でも、この「ジャズ・インプレッションズ」シリーズって、アバウトな米国人っぽくて聴いていて面白い。どうしてこうなるかなあ、という様なアプローチが出てきたりして思いっきりズッこけたりする。しかも、デイヴ・ブルーベックとポール・デスモンドのコンビは、極めて真面目に演奏しまくるのだ。

そんな「ジャズ・インプレッションズ」シリーズの筆頭が、Dave Brubeck『Jazz Impressions Of U.S.A.』(写真左)。1956年11月の録音。ちなみにパーソネルは、Paul Desmond (as), Dave Brubeck (p), Norman Bates (b), Joe Morello (ds)。もうドラムは、「タイム」シリーズで名を馳せたジョー・モレロが担当しているとは、ちょっとビックリ。
 

Jazz_impressions_of_usa

 
日本では、LP時代から、この 『Jazz Impressions Of U.S.A.』はリイシューされることは少なかったと記憶している。CDとしても、やっと最近リイシューされたくらいだ。本当に日本では人気の無い「ジャズ・インプレッションズ」シリーズである。

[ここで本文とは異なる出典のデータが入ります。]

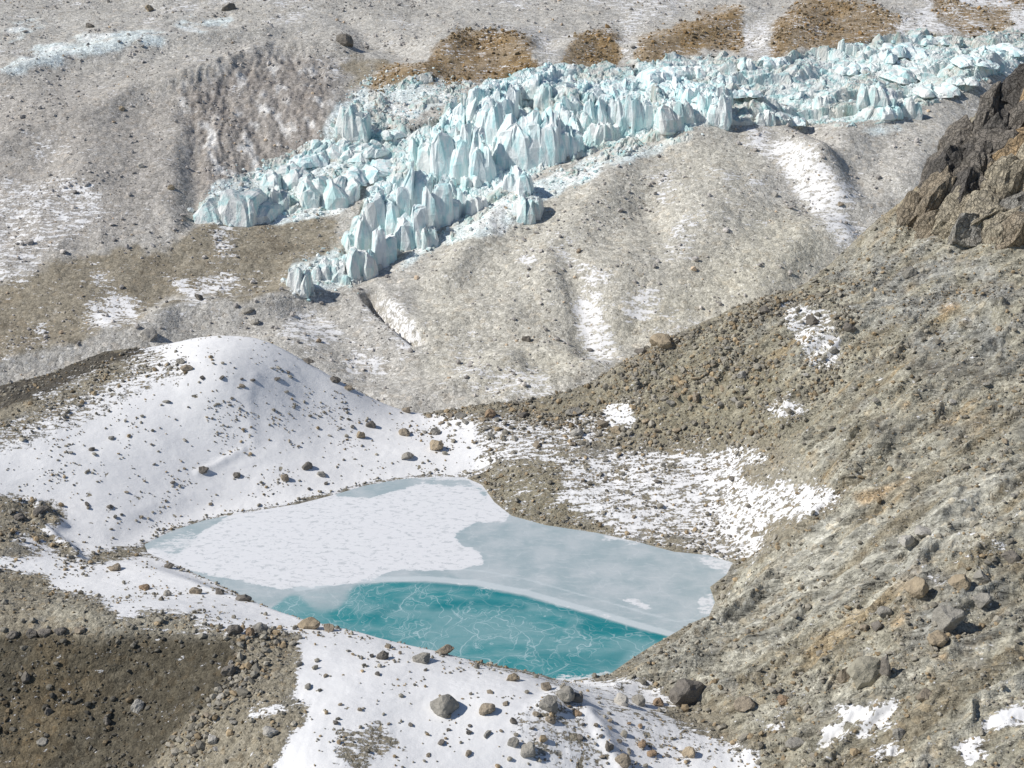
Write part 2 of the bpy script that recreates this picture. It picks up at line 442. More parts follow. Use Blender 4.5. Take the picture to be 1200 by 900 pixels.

では、アルバムの内容は、と問えば、これが出来が良い。ブルーベック・カルテットとしても上位にランクするんじゃないか。ブルーベックのピアノも過剰にスクエアにスイングすること無く、端正にして明快。現代音楽風のアブストラクトな展開もここには無い。

デスモンドのアルトも過剰にソフト&メロウに走ること無く、端正にして明快。ベイツのベースはブンブン野太い低音でビートを支え、モレロのドラムは切れ味良くリズムをキープする。充実した共演者に恵まれ、カルテットは軽快に疾走する。

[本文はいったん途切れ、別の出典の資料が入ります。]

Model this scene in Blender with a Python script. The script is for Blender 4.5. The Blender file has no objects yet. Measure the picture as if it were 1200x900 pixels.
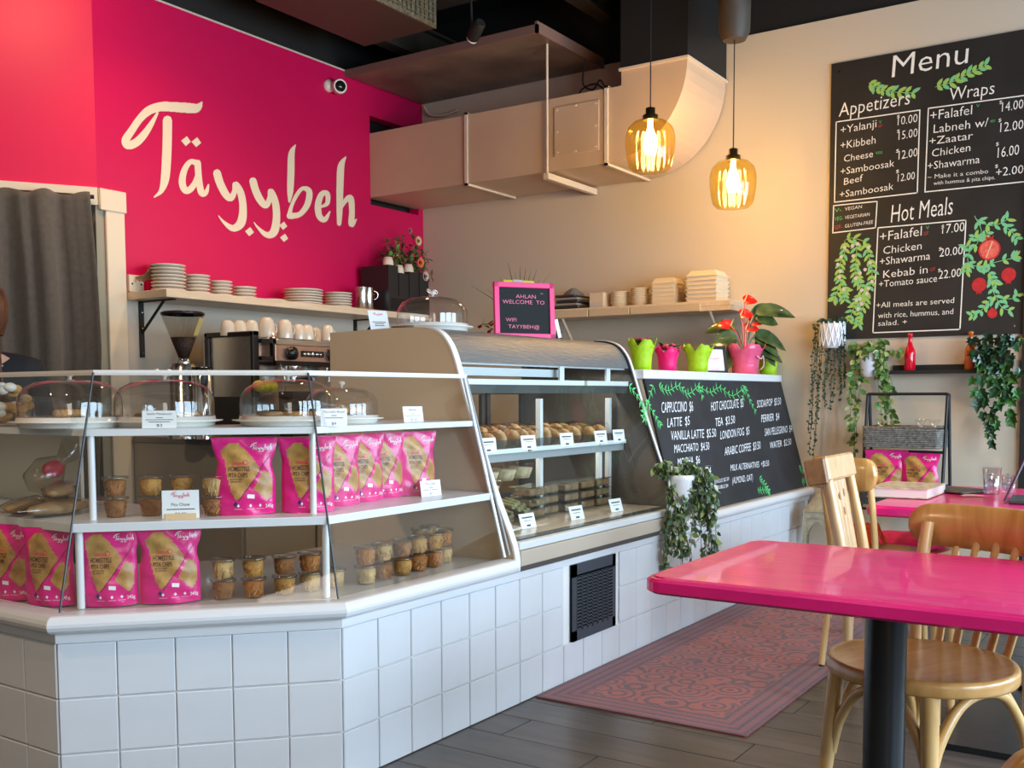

後の十八番となる「Summer Song」の初演が良い。美しくも明るいポジティブな演奏は、ブルーベック・カルテットならではのもの。冒頭の「Ode to a Cowboy」の米国のフォークソングを聴く様な軽快なフレーズが楽しい。実はこのアルバムの全8曲は、全てブルーベックのオリジナルである。ブルーベックの作曲による「米国の印象」。

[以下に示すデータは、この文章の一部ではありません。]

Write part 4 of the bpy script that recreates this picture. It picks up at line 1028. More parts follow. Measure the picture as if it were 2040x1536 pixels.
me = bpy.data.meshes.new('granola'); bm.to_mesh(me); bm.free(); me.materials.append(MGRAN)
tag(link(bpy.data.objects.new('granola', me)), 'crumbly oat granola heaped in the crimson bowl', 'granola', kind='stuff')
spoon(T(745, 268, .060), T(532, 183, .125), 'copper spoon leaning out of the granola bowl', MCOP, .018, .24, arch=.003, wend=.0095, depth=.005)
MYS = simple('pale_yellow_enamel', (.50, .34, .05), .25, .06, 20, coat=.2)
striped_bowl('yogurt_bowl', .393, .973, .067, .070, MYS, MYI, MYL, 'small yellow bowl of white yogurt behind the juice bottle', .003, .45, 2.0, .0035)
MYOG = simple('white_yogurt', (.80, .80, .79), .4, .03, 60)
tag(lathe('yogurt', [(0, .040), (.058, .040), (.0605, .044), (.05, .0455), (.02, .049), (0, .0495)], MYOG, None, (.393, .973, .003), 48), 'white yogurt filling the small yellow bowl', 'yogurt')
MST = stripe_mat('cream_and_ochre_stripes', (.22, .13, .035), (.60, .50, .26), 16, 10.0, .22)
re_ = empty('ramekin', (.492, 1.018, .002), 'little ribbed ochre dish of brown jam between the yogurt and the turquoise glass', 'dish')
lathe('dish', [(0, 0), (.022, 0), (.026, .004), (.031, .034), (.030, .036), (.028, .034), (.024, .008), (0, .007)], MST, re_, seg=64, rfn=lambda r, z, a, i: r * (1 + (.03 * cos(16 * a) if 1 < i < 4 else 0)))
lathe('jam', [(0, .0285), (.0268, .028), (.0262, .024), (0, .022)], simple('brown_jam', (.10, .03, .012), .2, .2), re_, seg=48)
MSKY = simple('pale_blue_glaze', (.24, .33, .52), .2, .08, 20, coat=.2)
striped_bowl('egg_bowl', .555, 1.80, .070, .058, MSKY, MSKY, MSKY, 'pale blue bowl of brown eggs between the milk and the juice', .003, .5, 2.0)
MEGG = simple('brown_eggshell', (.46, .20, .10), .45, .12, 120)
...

聴いていて楽しい、聴いていて感じ入る、なかなかの内容のアルバムである。「米国の印象」というタイトルを抜きにしても、ブルーベックのオリジナル曲が魅力的な佳作である。このアルバムがなかなかリイシューされないのは不思議と言えば不思議。

日本には、ブルーベック・カルテットについて、聴かず嫌いのジャズ者が結構多くいるんじゃないかなあ。

 
 

大震災から3年2ヶ月。決して忘れない。まだ3年2ヶ月。常に関与し続ける。がんばろう東北、がんばろう関東。自分の出来ることから、復興に協力し続ける。